> [DATASET EXTRACT]
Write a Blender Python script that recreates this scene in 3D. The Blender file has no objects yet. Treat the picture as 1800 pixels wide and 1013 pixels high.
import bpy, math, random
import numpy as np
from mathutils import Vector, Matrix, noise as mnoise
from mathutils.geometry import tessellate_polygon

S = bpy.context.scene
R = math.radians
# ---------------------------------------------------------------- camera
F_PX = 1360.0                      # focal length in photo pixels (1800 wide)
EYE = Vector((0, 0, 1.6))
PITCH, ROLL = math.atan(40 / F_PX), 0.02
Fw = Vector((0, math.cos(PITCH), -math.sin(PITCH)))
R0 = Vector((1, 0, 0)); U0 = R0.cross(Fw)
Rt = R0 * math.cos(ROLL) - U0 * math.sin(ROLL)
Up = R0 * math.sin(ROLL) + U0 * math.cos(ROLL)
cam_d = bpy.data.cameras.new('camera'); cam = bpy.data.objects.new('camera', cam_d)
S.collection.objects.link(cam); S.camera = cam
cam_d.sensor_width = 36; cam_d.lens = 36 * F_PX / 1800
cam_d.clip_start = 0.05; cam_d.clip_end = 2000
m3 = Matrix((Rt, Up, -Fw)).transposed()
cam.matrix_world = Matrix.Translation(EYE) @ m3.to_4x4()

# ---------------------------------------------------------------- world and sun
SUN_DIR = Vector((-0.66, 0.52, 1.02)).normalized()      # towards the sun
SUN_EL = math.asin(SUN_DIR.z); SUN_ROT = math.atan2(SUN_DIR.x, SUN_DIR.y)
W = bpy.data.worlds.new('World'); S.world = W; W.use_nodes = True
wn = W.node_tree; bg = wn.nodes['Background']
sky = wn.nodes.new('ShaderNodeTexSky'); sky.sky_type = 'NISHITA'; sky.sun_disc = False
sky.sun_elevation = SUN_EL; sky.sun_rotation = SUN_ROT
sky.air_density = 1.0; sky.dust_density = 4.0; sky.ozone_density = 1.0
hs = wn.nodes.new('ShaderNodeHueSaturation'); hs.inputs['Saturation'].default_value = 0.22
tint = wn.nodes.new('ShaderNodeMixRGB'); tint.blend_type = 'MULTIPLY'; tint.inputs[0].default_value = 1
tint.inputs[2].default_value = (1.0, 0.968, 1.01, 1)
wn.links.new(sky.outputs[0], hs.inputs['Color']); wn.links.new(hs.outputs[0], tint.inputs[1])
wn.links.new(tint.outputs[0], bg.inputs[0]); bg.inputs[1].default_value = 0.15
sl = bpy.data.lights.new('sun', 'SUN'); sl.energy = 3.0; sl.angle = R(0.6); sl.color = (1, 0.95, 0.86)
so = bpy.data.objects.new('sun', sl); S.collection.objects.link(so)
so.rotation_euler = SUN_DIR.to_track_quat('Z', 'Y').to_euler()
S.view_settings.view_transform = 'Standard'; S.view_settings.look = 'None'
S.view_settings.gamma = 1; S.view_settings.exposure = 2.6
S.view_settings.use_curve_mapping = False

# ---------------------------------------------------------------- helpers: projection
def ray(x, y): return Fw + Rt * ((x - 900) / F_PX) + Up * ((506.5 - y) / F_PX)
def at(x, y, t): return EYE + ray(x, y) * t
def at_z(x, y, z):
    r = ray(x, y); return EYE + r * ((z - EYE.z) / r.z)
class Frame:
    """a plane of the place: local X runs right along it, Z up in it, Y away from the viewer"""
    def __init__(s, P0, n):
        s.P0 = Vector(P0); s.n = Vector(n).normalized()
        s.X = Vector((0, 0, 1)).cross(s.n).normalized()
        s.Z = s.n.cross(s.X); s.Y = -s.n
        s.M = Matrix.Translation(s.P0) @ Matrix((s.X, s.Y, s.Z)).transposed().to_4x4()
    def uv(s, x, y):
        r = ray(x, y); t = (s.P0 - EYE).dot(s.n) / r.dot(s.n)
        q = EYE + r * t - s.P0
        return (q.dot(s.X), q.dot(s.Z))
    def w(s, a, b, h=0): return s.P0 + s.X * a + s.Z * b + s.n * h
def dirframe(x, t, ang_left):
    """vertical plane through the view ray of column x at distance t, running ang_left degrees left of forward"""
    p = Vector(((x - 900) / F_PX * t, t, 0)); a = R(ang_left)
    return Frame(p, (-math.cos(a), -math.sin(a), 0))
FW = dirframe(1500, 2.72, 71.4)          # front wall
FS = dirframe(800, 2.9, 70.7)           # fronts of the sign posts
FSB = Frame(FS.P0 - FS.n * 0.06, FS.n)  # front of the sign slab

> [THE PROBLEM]
Write the material out again in its entirety, exactly as shown.

> [CORRECT RESPONSE]
Write a Blender Python script that recreates this scene in 3D. The Blender file has no objects yet. Treat the picture as 1800 pixels wide and 1013 pixels high.
import bpy, math, random
import numpy as np
from mathutils import Vector, Matrix, noise as mnoise
from mathutils.geometry import tessellate_polygon

S = bpy.context.scene
R = math.radians
# ---------------------------------------------------------------- camera
F_PX = 1360.0                      # focal length in photo pixels (1800 wide)
EYE = Vector((0, 0, 1.6))
PITCH, ROLL = math.atan(40 / F_PX), 0.02
Fw = Vector((0, math.cos(PITCH), -math.sin(PITCH)))
R0 = Vector((1, 0, 0)); U0 = R0.cross(Fw)
Rt = R0 * math.cos(ROLL) - U0 * math.sin(ROLL)
Up = R0 * math.sin(ROLL) + U0 * math.cos(ROLL)
cam_d = bpy.data.cameras.new('camera'); cam = bpy.data.objects.new('camera', cam_d)
S.collection.objects.link(cam); S.camera = cam
cam_d.sensor_width = 36; cam_d.lens = 36 * F_PX / 1800
cam_d.clip_start = 0.05; cam_d.clip_end = 2000
m3 = Matrix((Rt, Up, -Fw)).transposed()
cam.matrix_world = Matrix.Translation(EYE) @ m3.to_4x4()

# ---------------------------------------------------------------- world and sun
SUN_DIR = Vector((-0.66, 0.52, 1.02)).normalized()      # towards the sun
SUN_EL = math.asin(SUN_DIR.z); SUN_ROT = math.atan2(SUN_DIR.x, SUN_DIR.y)
W = bpy.data.worlds.new('World'); S.world = W; W.use_nodes = True
wn = W.node_tree; bg = wn.nodes['Background']
sky = wn.nodes.new('ShaderNodeTexSky'); sky.sky_type = 'NISHITA'; sky.sun_disc = False
sky.sun_elevation = SUN_EL; sky.sun_rotation = SUN_ROT
sky.air_density = 1.0; sky.dust_density = 4.0; sky.ozone_density = 1.0
hs = wn.nodes.new('ShaderNodeHueSaturation'); hs.inputs['Saturation'].default_value = 0.22
tint = wn.nodes.new('ShaderNodeMixRGB'); tint.blend_type = 'MULTIPLY'; tint.inputs[0].default_value = 1
tint.inputs[2].default_value = (1.0, 0.968, 1.01, 1)
wn.links.new(sky.outputs[0], hs.inputs['Color']); wn.links.new(hs.outputs[0], tint.inputs[1])
wn.links.new(tint.outputs[0], bg.inputs[0]); bg.inputs[1].default_value = 0.15
sl = bpy.data.lights.new('sun', 'SUN'); sl.energy = 3.0; sl.angle = R(0.6); sl.color = (1, 0.95, 0.86)
so = bpy.data.objects.new('sun', sl); S.collection.objects.link(so)
so.rotation_euler = SUN_DIR.to_track_quat('Z', 'Y').to_euler()
S.view_settings.view_transform = 'Standard'; S.view_settings.look = 'None'
S.view_settings.gamma = 1; S.view_settings.exposure = 2.6
S.view_settings.use_curve_mapping = False

# ---------------------------------------------------------------- helpers: projection
def ray(x, y): return Fw + Rt * ((x - 900) / F_PX) + Up * ((506.5 - y) / F_PX)
def at(x, y, t): return EYE + ray(x, y) * t
def at_z(x, y, z):
    r = ray(x, y); return EYE + r * ((z - EYE.z) / r.z)
class Frame:
    """a plane of the place: local X runs right along it, Z up in it, Y away from the viewer"""
    def __init__(s, P0, n):
        s.P0 = Vector(P0); s.n = Vector(n).normalized()
        s.X = Vector((0, 0, 1)).cross(s.n).normalized()
        s.Z = s.n.cross(s.X); s.Y = -s.n
        s.M = Matrix.Translation(s.P0) @ Matrix((s.X, s.Y, s.Z)).transposed().to_4x4()
    def uv(s, x, y):
        r = ray(x, y); t = (s.P0 - EYE).dot(s.n) / r.dot(s.n)
        q = EYE + r * t - s.P0
        return (q.dot(s.X), q.dot(s.Z))
    def w(s, a, b, h=0): return s.P0 + s.X * a + s.Z * b + s.n * h
def dirframe(x, t, ang_left):
    """vertical plane through the view ray of column x at distance t, running ang_left degrees left of forward"""
    p = Vector(((x - 900) / F_PX * t, t, 0)); a = R(ang_left)
    return Frame(p, (-math.cos(a), -math.sin(a), 0))
FW = dirframe(1500, 2.72, 71.4)          # front wall
FS = dirframe(800, 2.9, 70.7)           # fronts of the sign posts
FSB = Frame(FS.P0 - FS.n * 0.06, FS.n)  # front of the sign slab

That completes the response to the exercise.